**DATASET CONTENT**
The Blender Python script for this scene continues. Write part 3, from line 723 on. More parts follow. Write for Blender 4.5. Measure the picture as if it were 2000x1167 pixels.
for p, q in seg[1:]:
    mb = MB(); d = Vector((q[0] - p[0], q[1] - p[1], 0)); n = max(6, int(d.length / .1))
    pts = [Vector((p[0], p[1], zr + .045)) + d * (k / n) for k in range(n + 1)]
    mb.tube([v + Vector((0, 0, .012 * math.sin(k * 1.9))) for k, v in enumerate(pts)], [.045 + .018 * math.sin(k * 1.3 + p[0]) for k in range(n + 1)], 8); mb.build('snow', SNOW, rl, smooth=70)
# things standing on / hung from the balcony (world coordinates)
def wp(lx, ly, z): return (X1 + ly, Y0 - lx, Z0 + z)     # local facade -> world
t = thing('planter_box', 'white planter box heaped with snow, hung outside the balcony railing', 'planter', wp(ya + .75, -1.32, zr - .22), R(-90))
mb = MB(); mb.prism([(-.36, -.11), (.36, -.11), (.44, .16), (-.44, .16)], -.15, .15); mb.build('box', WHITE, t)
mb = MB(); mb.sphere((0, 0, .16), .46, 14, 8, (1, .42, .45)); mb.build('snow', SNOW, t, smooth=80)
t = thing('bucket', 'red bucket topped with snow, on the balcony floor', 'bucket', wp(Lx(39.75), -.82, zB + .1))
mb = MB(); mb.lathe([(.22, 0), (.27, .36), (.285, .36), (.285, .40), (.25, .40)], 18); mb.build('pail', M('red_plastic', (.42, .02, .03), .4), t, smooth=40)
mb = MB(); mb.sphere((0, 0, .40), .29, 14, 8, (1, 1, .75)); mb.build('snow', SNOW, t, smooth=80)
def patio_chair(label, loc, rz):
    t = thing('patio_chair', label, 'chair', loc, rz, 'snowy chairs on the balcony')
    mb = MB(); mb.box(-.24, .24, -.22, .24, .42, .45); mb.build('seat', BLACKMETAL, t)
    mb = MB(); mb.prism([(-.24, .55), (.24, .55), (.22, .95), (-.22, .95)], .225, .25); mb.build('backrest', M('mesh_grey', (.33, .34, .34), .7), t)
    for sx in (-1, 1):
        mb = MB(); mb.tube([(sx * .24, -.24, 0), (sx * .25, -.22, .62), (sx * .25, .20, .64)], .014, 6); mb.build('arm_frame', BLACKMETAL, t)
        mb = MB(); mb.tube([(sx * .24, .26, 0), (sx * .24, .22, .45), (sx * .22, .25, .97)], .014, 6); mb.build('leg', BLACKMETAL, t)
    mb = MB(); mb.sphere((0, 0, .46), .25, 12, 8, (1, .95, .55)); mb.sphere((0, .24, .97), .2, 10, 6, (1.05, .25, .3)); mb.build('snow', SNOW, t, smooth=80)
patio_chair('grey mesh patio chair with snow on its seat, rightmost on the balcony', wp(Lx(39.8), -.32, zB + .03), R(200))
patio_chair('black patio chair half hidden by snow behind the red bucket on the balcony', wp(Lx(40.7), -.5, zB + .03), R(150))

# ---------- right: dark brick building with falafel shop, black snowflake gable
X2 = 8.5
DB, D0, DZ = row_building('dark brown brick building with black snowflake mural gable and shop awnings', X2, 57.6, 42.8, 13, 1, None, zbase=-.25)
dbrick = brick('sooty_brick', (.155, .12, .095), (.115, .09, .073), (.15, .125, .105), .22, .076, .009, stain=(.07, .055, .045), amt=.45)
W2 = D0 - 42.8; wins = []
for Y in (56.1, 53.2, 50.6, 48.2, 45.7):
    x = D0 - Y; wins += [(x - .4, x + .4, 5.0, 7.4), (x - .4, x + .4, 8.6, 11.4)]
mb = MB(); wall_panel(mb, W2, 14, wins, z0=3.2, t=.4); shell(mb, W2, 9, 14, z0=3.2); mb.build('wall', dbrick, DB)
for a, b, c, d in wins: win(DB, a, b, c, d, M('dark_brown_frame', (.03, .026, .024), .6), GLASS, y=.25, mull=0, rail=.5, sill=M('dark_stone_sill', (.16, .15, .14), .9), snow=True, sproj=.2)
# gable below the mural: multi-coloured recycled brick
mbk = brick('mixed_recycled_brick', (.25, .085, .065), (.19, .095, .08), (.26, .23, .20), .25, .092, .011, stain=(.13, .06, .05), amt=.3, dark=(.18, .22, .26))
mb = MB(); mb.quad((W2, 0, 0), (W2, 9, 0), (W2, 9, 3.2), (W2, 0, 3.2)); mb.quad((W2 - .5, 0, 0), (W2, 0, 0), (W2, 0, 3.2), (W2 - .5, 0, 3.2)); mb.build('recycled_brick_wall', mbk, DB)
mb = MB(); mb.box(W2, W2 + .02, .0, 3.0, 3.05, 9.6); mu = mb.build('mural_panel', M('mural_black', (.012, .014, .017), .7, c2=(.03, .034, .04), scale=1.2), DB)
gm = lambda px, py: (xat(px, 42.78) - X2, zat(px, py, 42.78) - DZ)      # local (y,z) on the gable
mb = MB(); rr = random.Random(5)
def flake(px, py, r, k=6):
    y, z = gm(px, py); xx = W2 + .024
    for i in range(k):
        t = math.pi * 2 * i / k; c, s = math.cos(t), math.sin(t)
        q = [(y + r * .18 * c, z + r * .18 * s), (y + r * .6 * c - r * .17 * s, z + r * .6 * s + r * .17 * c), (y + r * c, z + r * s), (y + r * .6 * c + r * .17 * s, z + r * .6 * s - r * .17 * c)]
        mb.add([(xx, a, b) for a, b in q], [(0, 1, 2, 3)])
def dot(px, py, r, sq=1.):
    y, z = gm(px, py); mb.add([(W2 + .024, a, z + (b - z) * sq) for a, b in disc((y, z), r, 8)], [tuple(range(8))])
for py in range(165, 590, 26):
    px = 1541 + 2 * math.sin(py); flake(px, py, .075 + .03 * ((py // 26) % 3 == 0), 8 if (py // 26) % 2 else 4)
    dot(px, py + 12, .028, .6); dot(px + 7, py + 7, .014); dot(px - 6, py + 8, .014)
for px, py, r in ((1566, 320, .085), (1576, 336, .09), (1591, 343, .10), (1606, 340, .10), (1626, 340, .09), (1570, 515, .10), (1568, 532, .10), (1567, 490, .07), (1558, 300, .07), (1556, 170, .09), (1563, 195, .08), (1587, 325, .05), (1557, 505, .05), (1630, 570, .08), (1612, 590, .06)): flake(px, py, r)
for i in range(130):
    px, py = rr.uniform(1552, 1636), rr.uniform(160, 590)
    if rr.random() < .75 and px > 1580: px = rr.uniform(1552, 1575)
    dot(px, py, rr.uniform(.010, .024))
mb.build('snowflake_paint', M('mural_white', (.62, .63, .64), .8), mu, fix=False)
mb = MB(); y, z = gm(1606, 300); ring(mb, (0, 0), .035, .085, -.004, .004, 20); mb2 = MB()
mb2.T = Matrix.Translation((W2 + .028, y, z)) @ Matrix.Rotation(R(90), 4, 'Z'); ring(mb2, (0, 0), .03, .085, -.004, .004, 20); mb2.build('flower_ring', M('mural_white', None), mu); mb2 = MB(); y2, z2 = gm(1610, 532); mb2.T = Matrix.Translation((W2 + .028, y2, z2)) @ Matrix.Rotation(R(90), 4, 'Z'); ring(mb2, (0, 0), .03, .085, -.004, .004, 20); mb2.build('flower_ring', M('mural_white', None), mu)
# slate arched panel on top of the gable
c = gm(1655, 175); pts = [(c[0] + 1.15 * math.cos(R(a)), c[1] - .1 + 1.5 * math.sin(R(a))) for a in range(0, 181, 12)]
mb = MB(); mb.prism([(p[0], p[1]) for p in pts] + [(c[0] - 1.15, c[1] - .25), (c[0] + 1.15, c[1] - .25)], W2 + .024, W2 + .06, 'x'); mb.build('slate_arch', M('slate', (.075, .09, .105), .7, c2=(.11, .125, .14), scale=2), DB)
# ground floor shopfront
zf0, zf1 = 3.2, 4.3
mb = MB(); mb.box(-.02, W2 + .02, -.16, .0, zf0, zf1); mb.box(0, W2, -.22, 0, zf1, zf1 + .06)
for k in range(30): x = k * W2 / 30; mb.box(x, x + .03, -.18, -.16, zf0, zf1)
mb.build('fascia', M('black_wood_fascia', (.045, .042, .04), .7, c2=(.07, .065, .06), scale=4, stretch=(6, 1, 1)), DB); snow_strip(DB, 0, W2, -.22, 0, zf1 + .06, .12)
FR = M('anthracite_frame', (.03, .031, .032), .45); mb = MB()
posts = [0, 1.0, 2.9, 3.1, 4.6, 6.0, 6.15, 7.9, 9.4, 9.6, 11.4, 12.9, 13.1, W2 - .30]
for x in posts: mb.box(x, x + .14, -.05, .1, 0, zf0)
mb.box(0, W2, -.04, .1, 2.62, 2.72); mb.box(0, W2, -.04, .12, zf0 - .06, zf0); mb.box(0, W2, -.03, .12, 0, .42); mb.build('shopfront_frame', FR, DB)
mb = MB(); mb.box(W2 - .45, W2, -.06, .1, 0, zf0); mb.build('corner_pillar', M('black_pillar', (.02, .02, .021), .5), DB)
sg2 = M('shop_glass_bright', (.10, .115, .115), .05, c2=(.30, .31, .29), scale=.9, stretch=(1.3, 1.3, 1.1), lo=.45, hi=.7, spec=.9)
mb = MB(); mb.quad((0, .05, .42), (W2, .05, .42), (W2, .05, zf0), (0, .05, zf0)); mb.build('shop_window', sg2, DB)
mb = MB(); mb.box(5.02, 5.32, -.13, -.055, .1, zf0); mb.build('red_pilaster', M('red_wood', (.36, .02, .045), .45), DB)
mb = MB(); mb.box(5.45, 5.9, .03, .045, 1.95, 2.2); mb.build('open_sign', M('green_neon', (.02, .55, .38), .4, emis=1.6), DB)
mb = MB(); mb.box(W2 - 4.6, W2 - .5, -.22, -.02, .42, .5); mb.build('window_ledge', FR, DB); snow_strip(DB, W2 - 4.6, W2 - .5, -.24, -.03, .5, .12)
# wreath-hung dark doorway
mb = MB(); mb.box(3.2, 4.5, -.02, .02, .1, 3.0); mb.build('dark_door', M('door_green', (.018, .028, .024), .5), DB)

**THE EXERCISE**
Copy out each line of the listing that holds "from".

**TASK RESPONSE**
The Blender Python script for this scene continues. Write part 3, from line 723 on. More parts follow. Write for Blender 4.5. Measure the picture as if it were 2000x1167 pixels.
# things standing on / hung from the balcony (world coordinates)